Catch It: The Grapes of Wrath

Wandamoorepix2I remember reading The Grapes of Wrath in college. This week I started it again. John Steinbeck’s lyrical novel of the motion of the winds, the rain and the unsettling of the sun brought me close to Harvey…with the devastation of the hurricane in Houston, Texas. While reading The Grapes of Wrath, I was reminded that the dust does fly away and the sunlight breaks through again.

Chapter One

“When June was half gone, the big clouds moved up out of Texas and the Gulf, high heavy clouds, rain-heads. The men in the fields looked up at the clouds and sniffed at them and held wet fingers up to sense the wind. And the horses were nervous while the clouds were up. The rain-heads dropped a little spattering and hurried on to some other country. Behind them the sky was pale again and the sun flared. In the dust there were drop craters where the rain had fallen, and there were clean splashes on the corn, and that was all.

A gentle wind followed the rain clouds, driving them on northward, a wind that softly clashed the drying corn. A day went by and the wind increased, steady, unbroken by gusts. The dust from the roads fluffed up and spread out and fell on the weeds beside the fields, and fell into the fields a little way. Now the wind grew strong and hard and it worked at the rain crust in the corn fields. Little by little the sky was darkened by mixing dust, and the wind felt over the earth, loosened the dust, and carried it away. The wind grew stronger. The rain crust broke and the dust lifted up out of the fields and drove gray plumes into the air like sluggish smoke. The corn threshed the wind and made a dry, rushing sound. The finest dust did not settle back to earth now, but disappeared into the darkening sky.

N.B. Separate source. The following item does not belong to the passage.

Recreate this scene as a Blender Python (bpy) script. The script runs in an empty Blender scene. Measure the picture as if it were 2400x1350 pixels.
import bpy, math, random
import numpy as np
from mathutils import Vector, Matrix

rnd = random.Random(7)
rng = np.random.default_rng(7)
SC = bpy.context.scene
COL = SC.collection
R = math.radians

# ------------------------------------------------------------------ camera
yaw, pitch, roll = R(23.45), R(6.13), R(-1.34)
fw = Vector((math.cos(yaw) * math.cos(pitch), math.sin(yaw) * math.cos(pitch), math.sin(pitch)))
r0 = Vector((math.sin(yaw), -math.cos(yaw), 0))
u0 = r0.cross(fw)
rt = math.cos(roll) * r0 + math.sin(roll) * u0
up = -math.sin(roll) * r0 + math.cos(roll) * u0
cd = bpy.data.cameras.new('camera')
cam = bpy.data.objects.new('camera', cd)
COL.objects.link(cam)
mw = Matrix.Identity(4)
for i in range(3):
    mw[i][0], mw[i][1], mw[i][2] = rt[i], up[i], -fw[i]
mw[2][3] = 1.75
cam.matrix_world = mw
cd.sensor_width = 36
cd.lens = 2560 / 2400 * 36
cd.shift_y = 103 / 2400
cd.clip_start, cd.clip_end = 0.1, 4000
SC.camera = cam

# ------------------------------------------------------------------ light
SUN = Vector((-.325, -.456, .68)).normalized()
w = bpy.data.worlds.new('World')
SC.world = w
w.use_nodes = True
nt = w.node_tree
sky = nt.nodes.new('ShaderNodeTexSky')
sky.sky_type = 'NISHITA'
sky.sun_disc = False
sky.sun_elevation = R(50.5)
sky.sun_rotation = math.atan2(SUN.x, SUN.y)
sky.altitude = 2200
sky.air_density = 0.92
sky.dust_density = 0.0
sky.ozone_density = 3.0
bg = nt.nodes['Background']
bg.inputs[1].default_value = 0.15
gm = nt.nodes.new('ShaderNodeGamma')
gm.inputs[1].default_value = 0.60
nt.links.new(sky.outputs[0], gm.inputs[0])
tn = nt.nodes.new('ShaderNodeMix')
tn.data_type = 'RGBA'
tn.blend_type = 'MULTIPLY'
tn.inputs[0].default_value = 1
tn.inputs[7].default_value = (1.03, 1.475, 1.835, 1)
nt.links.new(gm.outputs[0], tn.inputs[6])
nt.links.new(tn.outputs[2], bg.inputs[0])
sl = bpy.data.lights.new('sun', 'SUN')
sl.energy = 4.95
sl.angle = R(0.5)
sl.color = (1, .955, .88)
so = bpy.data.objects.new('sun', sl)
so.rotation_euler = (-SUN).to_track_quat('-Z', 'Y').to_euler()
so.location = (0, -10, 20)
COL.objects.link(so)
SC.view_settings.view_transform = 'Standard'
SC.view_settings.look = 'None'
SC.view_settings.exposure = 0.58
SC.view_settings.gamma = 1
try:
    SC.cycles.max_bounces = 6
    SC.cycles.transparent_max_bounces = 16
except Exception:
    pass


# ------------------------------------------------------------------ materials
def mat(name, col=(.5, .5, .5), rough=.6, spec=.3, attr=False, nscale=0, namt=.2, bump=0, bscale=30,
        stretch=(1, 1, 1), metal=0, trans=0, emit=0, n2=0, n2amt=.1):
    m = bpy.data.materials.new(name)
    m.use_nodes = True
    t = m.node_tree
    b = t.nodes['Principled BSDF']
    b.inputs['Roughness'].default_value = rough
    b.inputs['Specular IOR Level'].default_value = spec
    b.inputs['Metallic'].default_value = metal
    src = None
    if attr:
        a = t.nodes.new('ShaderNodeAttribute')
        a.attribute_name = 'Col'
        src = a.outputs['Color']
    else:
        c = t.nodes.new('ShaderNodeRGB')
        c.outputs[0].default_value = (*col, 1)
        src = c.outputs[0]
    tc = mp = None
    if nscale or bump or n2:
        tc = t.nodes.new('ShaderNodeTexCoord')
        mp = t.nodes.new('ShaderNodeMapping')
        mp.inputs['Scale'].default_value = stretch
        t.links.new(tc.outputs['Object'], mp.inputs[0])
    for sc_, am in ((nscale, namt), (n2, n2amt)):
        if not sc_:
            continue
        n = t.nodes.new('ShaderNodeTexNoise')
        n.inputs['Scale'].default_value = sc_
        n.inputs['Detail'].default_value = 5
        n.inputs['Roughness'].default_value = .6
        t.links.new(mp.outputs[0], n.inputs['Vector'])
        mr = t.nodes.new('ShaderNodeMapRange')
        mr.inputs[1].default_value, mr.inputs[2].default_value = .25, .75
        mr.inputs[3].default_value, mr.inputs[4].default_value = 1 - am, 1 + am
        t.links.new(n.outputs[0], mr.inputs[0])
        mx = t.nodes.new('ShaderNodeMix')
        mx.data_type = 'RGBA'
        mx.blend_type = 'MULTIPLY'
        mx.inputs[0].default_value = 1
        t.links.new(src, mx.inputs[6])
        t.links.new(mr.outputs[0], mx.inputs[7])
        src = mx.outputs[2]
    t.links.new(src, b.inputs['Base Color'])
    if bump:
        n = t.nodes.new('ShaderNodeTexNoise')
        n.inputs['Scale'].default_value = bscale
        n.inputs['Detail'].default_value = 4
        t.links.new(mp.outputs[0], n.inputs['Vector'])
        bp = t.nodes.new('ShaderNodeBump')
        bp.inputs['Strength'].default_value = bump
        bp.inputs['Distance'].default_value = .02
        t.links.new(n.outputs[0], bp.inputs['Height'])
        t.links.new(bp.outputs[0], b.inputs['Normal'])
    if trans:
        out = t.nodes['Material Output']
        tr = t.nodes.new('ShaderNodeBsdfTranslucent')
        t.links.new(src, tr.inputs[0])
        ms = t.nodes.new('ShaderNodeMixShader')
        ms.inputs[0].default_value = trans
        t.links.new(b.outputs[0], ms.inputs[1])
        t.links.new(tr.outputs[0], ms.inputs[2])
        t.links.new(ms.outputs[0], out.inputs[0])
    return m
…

The wind grew stronger, whisked under stones, carried up straws and old leaves, and even little clods, marking its course as it sailed across the fields. The air and the sky darkened and through them the sun shone redly, and there was a raw sting in the air. During a night the wind raced faster over the land, dug cunningly among the rootlets of the corn, and the corn fought the wind with its weakened leaves until the roots were freed by the prying wind and then each stalk settled wearily sideways toward the earth and pointed the direction of the wind.”